[Information supplied]

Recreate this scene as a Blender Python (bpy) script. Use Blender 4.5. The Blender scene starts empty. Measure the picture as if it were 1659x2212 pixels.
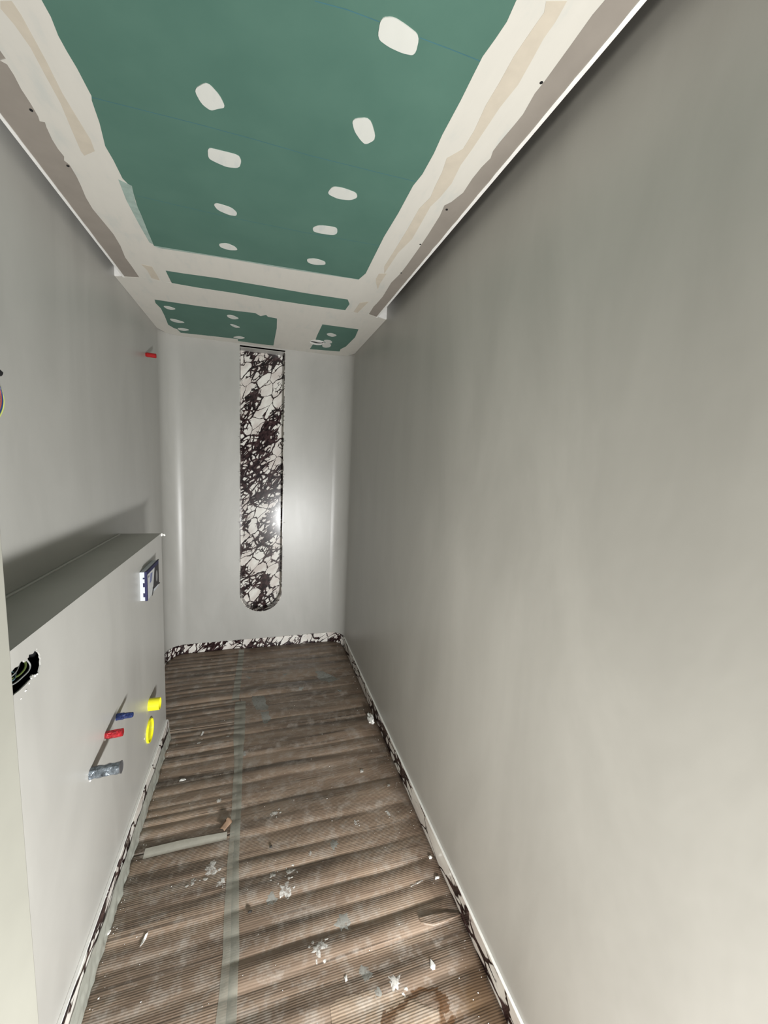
import bpy, bmesh, math, random
from mathutils import Vector, noise
from mathutils.geometry import tessellate_polygon

# ------------------------------------------------------------------ camera, world, lamps, exposure
S = bpy.context.scene
COL = S.collection
def aim(o, d, roll=0.0):
    d = Vector(d).normalized()
    o.rotation_mode = 'QUATERNION'
    o.rotation_quaternion = d.to_track_quat('-Z', 'Y')

YAW, PITCH, ROLL, FPX = 0.3064, -0.1272, 0.0468, 851.4
cam_data = bpy.data.cameras.new('camera')
cam_data.sensor_fit = 'HORIZONTAL'
cam_data.sensor_width = 36.0
cam_data.lens = 36.0 * FPX / 1659.0
cam_data.clip_start = 0.02
cam = bpy.data.objects.new('camera', cam_data)
COL.objects.link(cam)
_f = Vector((math.sin(YAW)*math.cos(PITCH), math.cos(YAW)*math.cos(PITCH), math.sin(PITCH)))
_r = Vector((math.cos(YAW), -math.sin(YAW), 0.0))
_u = _r.cross(_f)
_r2 = _r*math.cos(ROLL) + _u*math.sin(ROLL)
_u2 = _u*math.cos(ROLL) - _r*math.sin(ROLL)
from mathutils import Matrix
M = Matrix.Identity(4)
for i in range(3):
    M[i][0], M[i][1], M[i][2] = _r2[i], _u2[i], -_f[i]
M[0][3], M[1][3], M[2][3] = 0.0, 0.0, 1.5
cam.matrix_world = M
S.camera = cam

world = bpy.data.worlds.new('world')
S.world = world
world.use_nodes = True
bg = world.node_tree.nodes['Background']
bg.inputs['Color'].default_value = (0.93, 0.97, 1.0, 1)
bg.inputs['Strength'].default_value = 0.08

def area_light(name, loc, d, sx, sy, power, color):
    l = bpy.data.lights.new(name, 'AREA')
    l.shape = 'RECTANGLE'; l.size = sx; l.size_y = sy
    l.energy = power; l.color = color
    o = bpy.data.objects.new(name, l); COL.objects.link(o)
    o.location = loc; aim(o, d)
    return o
# builder's floodlight standing low in the doorway beside the photographer
area_light('work_lamp', (0.592, -0.60, 0.455), (-0.36, 1.0, 0.08), 0.32, 0.18, 98.0, (0.99, 0.995, 0.985))
# unseen warm fill light, added to brighten the right wall through the doorway
w_ = area_light('right_wall_fill', (-1.20, -1.50, 0.95), (1.0, 1.12, 0.02), 0.8, 0.5, 14.0, (1.0, 0.955, 0.87))
w_.data.spread = math.radians(75)

S.view_settings.view_transform = 'Standard'
S.view_settings.look = 'None'
S.view_settings.gamma = 1.0
S.view_settings.use_curve_mapping = False
S.view_settings.exposure = 0.0

# ------------------------------------------------------------------ measured outlines (metres, room coordinates)
G1L = [(-0.373,0.957), (-0.371,0.983), (-0.374,1.018), (-0.372,1.048), (-0.368,1.082), (-0.366,1.127), (-0.365,1.148), (-0.369,1.161), (-0.376,1.228), (-0.39,1.308), (-0.387,1.358), (-0.387,1.433), (-0.373,1.47), (-0.383,1.554), (-0.394,1.738), (-0.395,1.822)]
G1F = [(-0.395,1.822), (-0.377,1.832), (-0.152,1.816), (0.099,1.808), (0.252,1.796), (0.4,1.783)]
G1R = [(0.404,0.676), (0.408,0.708), (0.405,0.739), (0.4,0.775), (0.402,0.817), (0.405,0.871), (0.407,0.967), (0.412,1.025), (0.413,1.103), (0.406,1.154), (0.408,1.288), (0.405,1.427), (0.414,1.717), (0.4,1.783)]
GML = [(-0.501,1.094), (-0.5,1.11), (-0.514,1.119), (-0.505,1.124), (-0.505,1.148), (-0.509,1.183), (-0.509,1.219), (-0.511,1.258), (-0.515,1.274), (-0.504,1.273), (-0.508,1.289), (-0.514,1.332), (-0.515,1.364), (-0.512,1.391), (-0.519,1.409), (-0.512,1.424), (-0.514,1.473), (-0.519,1.516), (-0.528,1.576), (-0.531,1.638), (-0.524,1.716), (-0.518,1.789), (-0.521,1.874), (-0.533,1.972), (-0.531,2.054), (-0.531,2.158)]
GMR = [(0.54,0.627), (0.538,0.649), (0.54,0.705), (0.541,0.741), (0.542,0.776), (0.541,0.803), (0.549,0.853), (0.548,0.886), (0.545,0.936), (0.545,0.966), (0.552,0.988), (0.547,1.024), (0.546,1.07), (0.55,1.128), (0.537,1.177), (0.525,1.199), (0.534,1.25), (0.541,1.357), (0.545,1.45), (0.548,1.577), (0.548,1.66), (0.539,1.756), (0.548,1.912), (0.545,1.994), (0.541,2.045), (0.545,2.139)]
TAPES = [[(-0.452,0.997), (-0.444,1.022), (-0.438,1.064), (-0.44,1.129), (-0.441,1.193), (-0.451,1.278), (-0.459,1.351), (-0.457,1.367), (-0.423,1.337), (-0.418,1.296), (-0.422,1.225), (-0.425,1.163), (-0.422,1.086), (-0.422,1.035), (-0.422,0.998), (-0.425,0.975), (-0.445,0.983)],[(-0.486,2.014), (-0.476,2.064), (-0.478,2.147), (-0.448,2.159), (-0.446,2.11), (-0.448,2.019)],[(0.483,0.647), (0.487,0.679), (0.486,0.708), (0.491,0.746), (0.497,0.798), (0.492,0.856), (0.493,0.913), (0.494,0.978), (0.493,1.036), (0.502,1.106), (0.497,1.171), (0.488,1.219), (0.494,1.305), (0.5,1.404), (0.485,1.509), (0.486,1.687), (0.468,1.63), (0.467,1.482), (0.465,1.358), (0.46,1.242), (0.471,1.18), (0.464,1.131), (0.459,1.076), (0.449,1.028), (0.473,0.986), (0.471,0.928), (0.461,0.862), (0.459,0.807), (0.455,0.754), (0.457,0.702), (0.459,0.674), (0.451,0.659)],[(0.467,1.747), (0.477,1.78), (0.503,1.842), (0.496,1.776), (0.495,1.683), (0.466,1.695)],[(0.463,2.159), (0.485,2.163), (0.492,2.099), (0.502,1.995), (0.465,2.03)]]
G2 = [(-0.399,2.036), (-0.331,2.034), (-0.198,2.023), (0.035,2.021), (0.2,2.022), (0.4,2.013), (0.421,2.065), (0.417,2.158), (0.216,2.17), (0.038,2.175), (-0.132,2.169), (-0.293,2.174), (-0.4,2.169)]
G3 = [(-0.53,2.429), (-0.475,2.43), (-0.328,2.429), (-0.156,2.419), (-0.034,2.406), (-0.006,2.444), (0.023,2.409), (0.033,2.435), (0.083,2.443), (0.088,2.625), (0.08,3.027), (-0.006,3.036), (-0.155,3.027), (-0.153,2.981), (-0.295,2.986), (-0.507,3.006), (-0.515,2.931), (-0.532,2.913), (-0.552,2.857), (-0.536,2.683), (-0.529,2.561), (-0.538,2.484)]
G4 = [(0.338,2.427), (0.553,2.421), (0.569,2.585), (0.557,2.811), (0.536,2.896), (0.541,2.96), (0.331,3.0), (0.341,2.782), (0.337,2.658)]
PATCH = [[(0.197,0.777), (0.218,0.768), (0.245,0.773), (0.273,0.781), (0.278,0.817), (0.254,0.821), (0.225,0.819), (0.201,0.812)],[(-0.143,1.047), (-0.118,1.022), (-0.107,1.024), (-0.09,1.044), (-0.081,1.071), (-0.099,1.081), (-0.114,1.092), (-0.132,1.08)],[(0.194,0.999), (0.233,0.98), (0.263,1.033), (0.243,1.06), (0.227,1.05), (0.207,1.029)],[(-0.135,1.214), (-0.111,1.213), (-0.061,1.212), (-0.054,1.23), (-0.061,1.261), (-0.093,1.27), (-0.122,1.261), (-0.138,1.253)],[(0.181,1.276), (0.191,1.24), (0.22,1.235), (0.262,1.241), (0.27,1.26), (0.253,1.28), (0.216,1.288)],[(-0.147,1.46), (-0.136,1.449), (-0.094,1.456), (-0.078,1.477), (-0.082,1.497), (-0.104,1.5), (-0.137,1.486)],[(0.162,1.467), (0.183,1.444), (0.241,1.435), (0.248,1.467), (0.237,1.487), (0.17,1.493)],[(-0.155,1.706), (-0.125,1.69), (-0.097,1.705), (-0.088,1.727), (-0.121,1.74), (-0.151,1.731)],[(0.167,1.691), (0.197,1.674), (0.24,1.683), (0.244,1.709), (0.204,1.726), (0.175,1.718)],[(-0.509,2.511), (-0.477,2.505), (-0.447,2.529), (-0.475,2.559), (-0.499,2.548)],[(-0.52,2.723), (-0.487,2.724), (-0.437,2.761), (-0.479,2.787), (-0.515,2.77)],[(-0.51,2.902), (-0.476,2.886), (-0.437,2.906), (-0.475,2.947), (-0.506,2.938)],[(-0.189,2.507), (-0.161,2.494), (-0.12,2.537), (-0.156,2.57), (-0.184,2.545)],[(-0.184,2.666), (-0.162,2.666), (-0.121,2.706), (-0.155,2.723), (-0.174,2.696)],[(-0.182,2.94), (-0.143,2.899), (-0.101,2.921), (-0.134,2.963), (-0.174,2.957)],[(0.386,2.587), (0.414,2.562), (0.457,2.592), (0.433,2.639), (0.4,2.619)],[(0.392,2.734), (0.41,2.717), (0.433,2.719), (0.45,2.741), (0.452,2.776), (0.43,2.787), (0.402,2.77)],[(0.399,2.866), (0.401,2.801), (0.415,2.782), (0.438,2.783), (0.458,2.826), (0.456,2.876), (0.434,2.907), (0.412,2.898)]]
HOLE = [(0.309,2.806), (0.314,2.778), (0.335,2.752), (0.36,2.75), (0.394,2.758), (0.403,2.779), (0.404,2.815), (0.388,2.85), (0.364,2.862), (0.332,2.857), (0.313,2.829)]
SLIT = [(0.312,2.799), (0.32,2.783), (0.34,2.785), (0.36,2.795), (0.383,2.793), (0.394,2.774), (0.4,2.781), (0.397,2.795), (0.377,2.813), (0.358,2.819), (0.344,2.817), (0.326,2.807)]
CHALK = [[(-0.367,1.152), (-0.156,1.145), (-0.02,1.144), (0.117,1.147), (0.316,1.14), (0.41,1.136)],[(0.083,0.792), (0.139,0.786), (0.197,0.785)],[(0.275,0.785), (0.334,0.784), (0.403,0.784)],[(-0.37,1.506), (-0.126,1.515), (0.128,1.51), (0.407,1.49)]]
SCREW = [(-0.518,1.244), (-0.519,1.432), (0.538,0.779), (0.541,1.215), (0.54,1.425), (0.549,1.655), (0.218,1.024)]
TAPE_L = [(-0.152,3.142), (-0.146,2.889), (-0.171,2.685), (-0.159,2.479), (-0.139,2.376), (-0.129,2.051), (-0.114,1.869), (-0.109,1.607), (-0.107,1.498), (-0.108,1.384), (-0.106,1.224), (-0.1,1.091), (-0.101,0.996), (-0.105,0.938)]
TAPE_R = [(-0.121,3.135), (-0.114,2.882), (-0.133,2.676), (-0.114,2.468), (-0.079,2.4), (-0.073,2.038), (-0.075,1.859), (-0.07,1.597), (-0.069,1.488), (-0.068,1.373), (-0.06,1.212), (-0.052,1.078), (-0.053,0.983), (-0.052,0.923)]
XTAPE = [(-0.407,1.505), (-0.278,1.508), (-0.118,1.499), (-0.113,1.467), (-0.272,1.469), (-0.398,1.466)]
SPL = [(-0.072,1.926,0.035), (0.065,1.533,0.03), (0.283,1.342,0.045), (0.189,1.328,0.018), (0.095,1.223,0.04), (-0.164,1.364,0.045), (-0.219,1.336,0.03), (0.049,1.287,0.025), (0.263,1.075,0.06), (0.304,0.931,0.05), (0.179,1.023,0.045), (0.382,0.886,0.04), (0.325,0.873,0.035), (0.532,1.418,0.025), (0.386,1.415,0.025), (-0.123,1.306,0.03), (0.043,1.203,0.04), (0.111,1.281,0.03), (-0.098,1.679,0.02), (-0.09,1.402,0.012), (-0.164,1.664,0.02)]
SPL4 = [[(0.378,2.622), (0.426,2.62), (0.478,2.557), (0.523,2.49), (0.481,2.476), (0.446,2.468), (0.4,2.502), (0.383,2.562)],[(-0.043,2.428), (0.025,2.419), (0.039,2.349), (0.052,2.263), (-0.015,2.276)],[(0.006,2.25), (0.056,2.244), (0.065,2.183), (0.047,2.132), (0.026,2.134), (0.013,2.196)],[(-0.089,2.676), (-0.048,2.659), (-0.063,2.63)],[(0.249,2.453), (0.277,2.446), (0.266,2.42), (0.243,2.432)],[(0.485,2.377), (0.514,2.356), (0.498,2.34)],[(0.151,2.647), (0.193,2.646), (0.166,2.619)]]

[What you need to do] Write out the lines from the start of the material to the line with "bg.inputs['Strength'].default_value = 0.08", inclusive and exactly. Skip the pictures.

[Written reply]
Recreate this scene as a Blender Python (bpy) script. Use Blender 4.5. The Blender scene starts empty. Measure the picture as if it were 1659x2212 pixels.
import bpy, bmesh, math, random
from mathutils import Vector, noise
from mathutils.geometry import tessellate_polygon

# ------------------------------------------------------------------ camera, world, lamps, exposure
S = bpy.context.scene
COL = S.collection
def aim(o, d, roll=0.0):
    d = Vector(d).normalized()
    o.rotation_mode = 'QUATERNION'
    o.rotation_quaternion = d.to_track_quat('-Z', 'Y')

YAW, PITCH, ROLL, FPX = 0.3064, -0.1272, 0.0468, 851.4
cam_data = bpy.data.cameras.new('camera')
cam_data.sensor_fit = 'HORIZONTAL'
cam_data.sensor_width = 36.0
cam_data.lens = 36.0 * FPX / 1659.0
cam_data.clip_start = 0.02
cam = bpy.data.objects.new('camera', cam_data)
COL.objects.link(cam)
_f = Vector((math.sin(YAW)*math.cos(PITCH), math.cos(YAW)*math.cos(PITCH), math.sin(PITCH)))
_r = Vector((math.cos(YAW), -math.sin(YAW), 0.0))
_u = _r.cross(_f)
_r2 = _r*math.cos(ROLL) + _u*math.sin(ROLL)
_u2 = _u*math.cos(ROLL) - _r*math.sin(ROLL)
from mathutils import Matrix
M = Matrix.Identity(4)
for i in range(3):
    M[i][0], M[i][1], M[i][2] = _r2[i], _u2[i], -_f[i]
M[0][3], M[1][3], M[2][3] = 0.0, 0.0, 1.5
cam.matrix_world = M
S.camera = cam

world = bpy.data.worlds.new('world')
S.world = world
world.use_nodes = True
bg = world.node_tree.nodes['Background']
bg.inputs['Color'].default_value = (0.93, 0.97, 1.0, 1)
bg.inputs['Strength'].default_value = 0.08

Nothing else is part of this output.